Em um mundo cada vez mais imagético, onde desde a relação com o próximo até a obtenção de informações costumam passar pela via visual, pessoas cegas tendem a ser excluídas deste acesso às imagens. Não somente isso, à estes sujeitos fica dificultada uma perspectiva crítica sobre aquilo que está retratado, já que a História, como disciplina que “tem uma importância no sentido de formar um cidadão e fazer refletir sobre tudo o que está acontecendo”, conforme pontua Gabriel Bertozzi de Oliveira e Sousa Leão, acaba se utilizando de aspectos visuais, tais como obras de arte e filmes, enquanto documentos históricos que dão suporte para sua função educativa.
Foi a partir destas reflexões iniciais que Leão pensou sua dissertação de mestrado, defendida em 2017 na Faculdade de Educação. Aprovada com distinção pela originalidade, a pesquisa faz uma análise do uso de imagens no ensino de história para alunos cegos de escolas públicas, pensando também através da perspectiva de uma educação inclusiva, “que seja para todos, no sentido de pensar na necessidade de cada um”, além de propor uma abordagem multissensorial à ser aplicada em sala de aula, tanto para o ensino de História quanto para outras disciplinas.
A pesquisa iniciou-se com um estudo abrangente sobre o ensino de história para alunos cegos no Brasil no século 19. Assim, Leão debruçou-se sobre documentos do Arquivo Nacional, de modo a entender a organização do Imperial Instituto de Meninos Cegos e comparar seu currículo e diretrizes pedagógicas com os do Colégio Pedro II, ambos localizados no Rio de Janeiro, principalmente acerca de seus usos da imagem iconográfica no ensino de História.

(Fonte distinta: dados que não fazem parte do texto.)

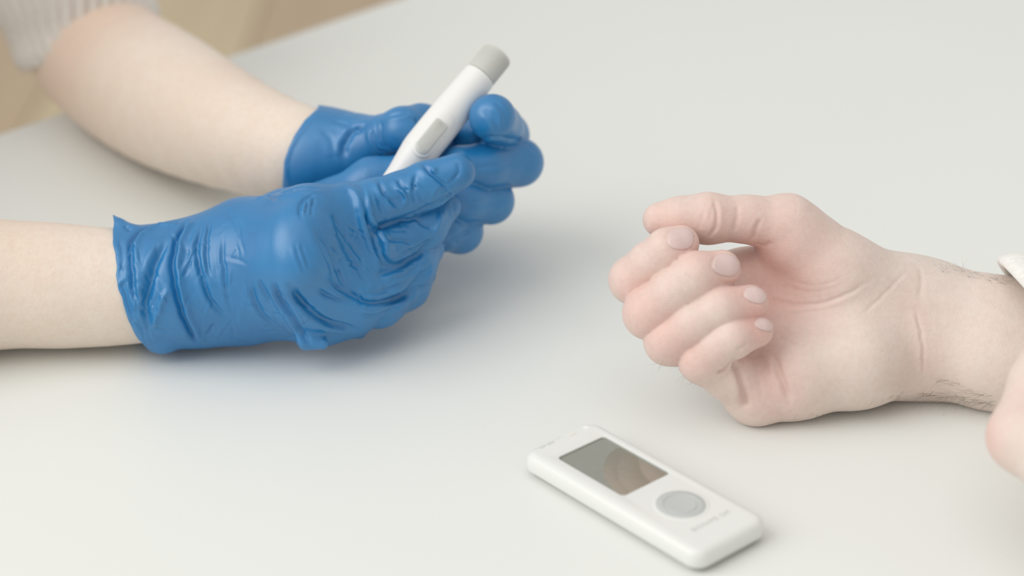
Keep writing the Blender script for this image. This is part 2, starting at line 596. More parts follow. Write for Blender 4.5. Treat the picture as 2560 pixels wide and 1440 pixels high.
# thumb
f.chain([(2010, 610, 808, 13), (1966, 566, 803, 12.6), (1870, 548, 799, 9.0), (1768, 546, 796, 9.7), (1700, 548, 796, 8.4), (1650, 549, 797, 7.0)], k=4, join=10, tight=0.5, reach=16)
# fingers: knuckle, proximal, PIP, middle, DIP, tip
f.chain([(1862, 700, 818, 12), (1720, 692, 806, 9.6), (1583, 700, 793, 9.3), (1625, 658, 787, 8.3), (1668, 624, 782, 8.1), (1702, 609, 783, 7.3)], k=3, join=9, tight=0.3, reach=14)
f.chain([(1868, 790, 812, 12.5), (1745, 783, 798, 10), (1623, 783, 785, 10.0), (1684, 731, 779, 8.9), (1740, 688, 776, 8.9), (1804, 672, 779, 7.5)], k=3, join=9, tight=0.3, reach=14)
f.chain([(1880, 890, 806, 12.5), (1775, 868, 794, 10), (1672, 852, 783, 9.4), (1738, 808, 776, 8.4), (1800, 772, 774, 8.4), (1876, 757, 777, 7.1)], k=3, join=9, tight=0.3, reach=14)
f.chain([(1890, 983, 795, 12), (1820, 938, 787, 9.6), (1755, 901, 780, 8.9), (1792, 868, 775, 8.0), (1829, 845, 773, 8.0), (1892, 827, 777, 6.5)], k=3, join=9, tight=0.3, reach=13)
V, Q = grow(f, 0.95, 1, hi=np.array([400., 1e9, 1e9]), soft=0.4)
S = Sculpt(V, Q)
S.many([
    # palm lines
    ([(1850, 715), (1905, 738), (1975, 758), (2050, 758), (2120, 735), (2180, 700)], -0.6, 1.3, 0.15),
    ([(1900, 800), (1960, 790), (2030, 778), (2110, 765)], -0.25, 1.6),
    ([(1935, 830), (1970, 850), (2000, 858)], -0.4, 1.5),
    ([(2150, 790), (2200, 745), (2245, 700), (2268, 672)], -0.3, 1.2),
    # wrist crease under the heel of the hand
    ([(2288, 765), (2302, 820), (2310, 880), (2309, 945)], -0.4, 1.3, 0.2),
    ([(2300, 660), (2305, 700), (2298, 750)], -0.3, 1.6),
    # base of the little finger
    ([(1836, 900), (1852, 945), (1862, 985), (1860, 1025)], -2.4, 2.2, 0.5, .12),
    ([(1930, 885), (1945, 925), (1960, 965), (1975, 1012)], -1.6, 2.0, 0.5),
    ([(1905, 905), (1898, 950), (1910, 1000)], -0.4, 1.8),
    ([(1788, 935), (1810, 928), (1838, 900)], -1.4, 1.4, 0.2),
    ([(1843, 880), (1860, 868), (1875, 862)], -0.5, 1.4),
    # creases at the finger joints
    ([(1786, 495), (1795, 530), (1790, 570), (1770, 602)], -0.8, 1.3, -0.2),
    ([(1845, 505), (1845, 540), (1832, 590)], -0.5, 1.6),
    ([(1905, 545), (1890, 575), (1878, 606)], -0.8, 1.4, 0.2),
    ([(1930, 605), (1905, 618), (1885, 610)], -0.6, 1.6),
    ([(1790, 500), (1770, 560)], -0.2, 1.2), ([(1760, 520), (1745, 580)], -0.2, 1.2),
    ([(1625, 620), (1640, 645), (1660, 668)], -0.25, 1.2), ([(1612, 630), (1628, 655), (1648, 678)], -0.25, 1.2),
    ([(1690, 690), (1715, 725)], -0.25, 1.2), ([(1705, 680), (1730, 712)], -0.25, 1.2),
    ([(1548, 700), (1565, 735)], -0.25, 1.2), ([(1580, 790), (1600, 825)], -0.25, 1.2),
    # skin folds on the thumb ball
    ([(1990, 520), (2040, 535), (2100, 575)], -0.12, 1.2), ([(2010, 500), (2070, 530), (2130, 575)], -0.12, 1.2),
    ([(1960, 700), (2040, 715), (2120, 690)], -0.15, 1.2), ([(1940, 712), (2030, 732), (2110, 712)], -0.15, 1.2),
    # tendons of the wrist
    ([(2330, 790), (2430, 815), (2540, 840)], 0.5, 4.5), ([(2340, 745), (2440, 765), (2540, 790)], 0.4, 4.0),
])
nail_specs = [  # centre, half-length, half-width (px), axis angle (deg), name
    (1702, 597, 33, 27, 0), (1816, 663, 34, 27, 12), (1889, 737, 29, 20, 18), (1911, 811, 24, 15, 18)]
for cx, cy, a, b, ang in nail_specs:
    c_, s_ = math.cos(math.radians(ang)), math.sin(math.radians(ang))
    ring = []
    for t in np.linspace(0, 2 * math.pi, 15):
        u, v = math.cos(t), math.sin(t)
        u, v = math.copysign(abs(u) ** .8, u) * (a + 3), math.copysign(abs(v) ** .8, v) * (b + 2)
        ring.append((cx + u * c_ - v * s_, cy + u * s_ + v * c_))
    S.stroke(ring, -0.22, 0.9, 0, 0)
S.refresh()
flush = S.flush([
    (1575, 700, 785, 9, .35), (1715, 605, 775, 8, .45), (1615, 785, 777, 10, .30), (1815, 675, 770, 9, .45),
    (1665, 855, 775, 10, .30), (1890, 760, 770, 8, .45), (1750, 905, 772, 9, .3), (1905, 830, 770, 7, .45),
    (1640, 555, 792, 9, .35), (1790, 540, 788, 10, .30), (1880, 600, 800, 9, .35), (1960, 700, 800, 14, .35),
    (1900, 760, 800, 12, .35), (1890, 940, 792, 11, .40), (1950, 980, 785, 10, .25), (2260, 790, 805, 8, .25),
    (2290, 900, 800, 9, .22), (2060, 600, 795, 22, .12), (1960, 520, 795, 14, .15)], 0.11)
hand_p = link_mesh('arm', S.V / 1000, S.Q, M_SKIN_P, pat, attr=flush)


def nail(cx, cy, a, b, ang):
    c_, s_ = math.cos(math.radians(ang)), math.sin(math.radians(ang))
    rings, seg = 7, 28
    pts = [(0, 0)]
    for i in range(1, rings + 1):
        for k in range(seg):
            t = 2 * math.pi * k / seg
            u, v = math.cos(t), math.sin(t)
            pts.append((math.copysign(abs(u) ** .75, u) * i / rings, math.copysign(abs(v) ** .8, v) * i / rings))
    top = []
    D0 = S.D[S.hit(cx, cy)]
    for u, v in pts:
        px, py = cx + u * a * c_ - v * b * s_, cy + u * a * s_ + v * b * c_
        d = D0 - 6
        ray = W(px, py, 1.0) - 1000 * CAM
        P = 1000 * CAM + ray * d
        for _ in range(25):
            q = float(f(P[None])[0])
            if q < 0.03 or d > D0 + 9: break
            d += q * 0.8; P = 1000 * CAM + ray * d
        r = math.hypot(u, v)
        top.append(P - ray * (0.22 * (1 - 0.8 * min(1, r) ** 4)))
    top = np.array(top)
    # ease the rim so the plate keeps one even curve
    n = len(top)
    back = top + (W(cx, cy, 1.0) - 1000 * CAM) * 0.9
    F = []
    for k in range(seg):
        F.append((0, 1 + (k + 1) % seg, 1 + k)); F.append((n, n + 1 + k, n + 1 + (k + 1) % seg))
    for i in range(rings - 1):
        for k in range(seg):
            a0, a1 = 1 + i * seg + k, 1 + i * seg + (k + 1) % seg
            F.append((a0, a1, a1 + seg, a0 + seg)); F.append((n + a0, n + a0 + seg, n + a1 + seg, n + a1))
    for k in range(seg):
        a0, a1 = 1 + (rings - 1) * seg + k, 1 + (rings - 1) * seg + (k + 1) % seg
        F.append((a0, a1, n + a1, n + a0))
    o = link_mesh('fingernail', np.concatenate([top, back]) / 1000, F, M_NAIL, hand_p)
    return o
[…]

Em seguida, Leão trouxe a problemática para a atualidade, começando uma pesquisa de campo em duas turmas do 7º ano de escolas municipais de São Paulo que tinham alunos cegos matriculados, bem como dos Atendimentos Educacionais Especializados (AEE), um apoio oferecido no contraturno para crianças com deficiência visual, com professores especialistas no ensino de braille, autonomia e outros suportes educacionais. Esta fase da pesquisa contou, inicialmente, com um período de observação das aulas de História e nos AEE e de entrevistas com os docentes responsáveis.
Ainda que a escola esteja mais preparada para a recepção destes alunos cegos, proporcionando, por exemplo, impressoras em braille, muitos dos professores normalmente não tem uma vivência no ensino de pessoas com deficiência visual e vários problemas nas estruturas educacionais resistem, de modo que ainda existem falhas. Assim, notando que “não havia uma atividade realmente inclusiva em que os professores usassem imagem para o aluno com deficiência visual”, na terceira fase, Leão interveio em seu campo de pesquisa, propondo duas aulas de História em cada uma das escolas, em que trouxe uma abordagem multissensorial, ou seja, “o ensino sem hierarquização dos sentidos”.
Para estas aulas, o pesquisador trabalhou com duas imagens diferentes, escolhidas pelos professores, para pensar na “exploração dos outros sentidos, além do visual e do oral, como vias de acesso ao conhecimento”. Pensando na realidade das escolas públicas, ele trouxe materiais e recursos básicos, que pudessem ser utilizados futuramente pelos docentes: em um primeiro momento, levou objetos que aparecessem ou fossem semelhantes àqueles dos quadros trabalhados e permitiu que os alunos fossem estimulados tátil, sonora e olfativamente; depois, usou a metodologia da audiodescrição para revelar informações visuais da imagem e, por fim, levou aos alunos uma reprodução tátil da obra de arte, feita com papelão, papéis com diferentes texturas, tinta relevo e outros materiais. Além disso, durante a discussão sobre o que havia sido realizado, proporcionou aos alunos textos escritos tanto em tinta quanto em braille.
Leão afirma que, na atual estrutura educacional brasileira, ainda é complicado manter um uso imagético inclusivo nas aulas de História, especialmente porque no dia a dia, mesmo que não deliberadamente, muitos alunos com deficiência visual acabam passando por situações de exclusão. Contudo, defende, além da abordagem multissensorial, uma integração entre escola, Estado, família e professor, com utensílios e disponibilidade de profissionais preparados, políticas de saúde pública voltada para a deficiência visual, formação básica e continuada de docentes para o contato com alunos com deficiência, entre outros pontos, de modo a criar uma rede de apoio para que este atinja um bom desempenho escolar. “Acho que o importante é que o aluno cego tenha a possibilidade de interagir da mesma forma que os outros”, explica. “É algo difícil a se pensar, principalmente no contexto das escolas que temos. Mas realmente espero que a pesquisa tenha algum retorno, e que professores e colégios possam utilizar essas informações que eu trouxe para a prática”.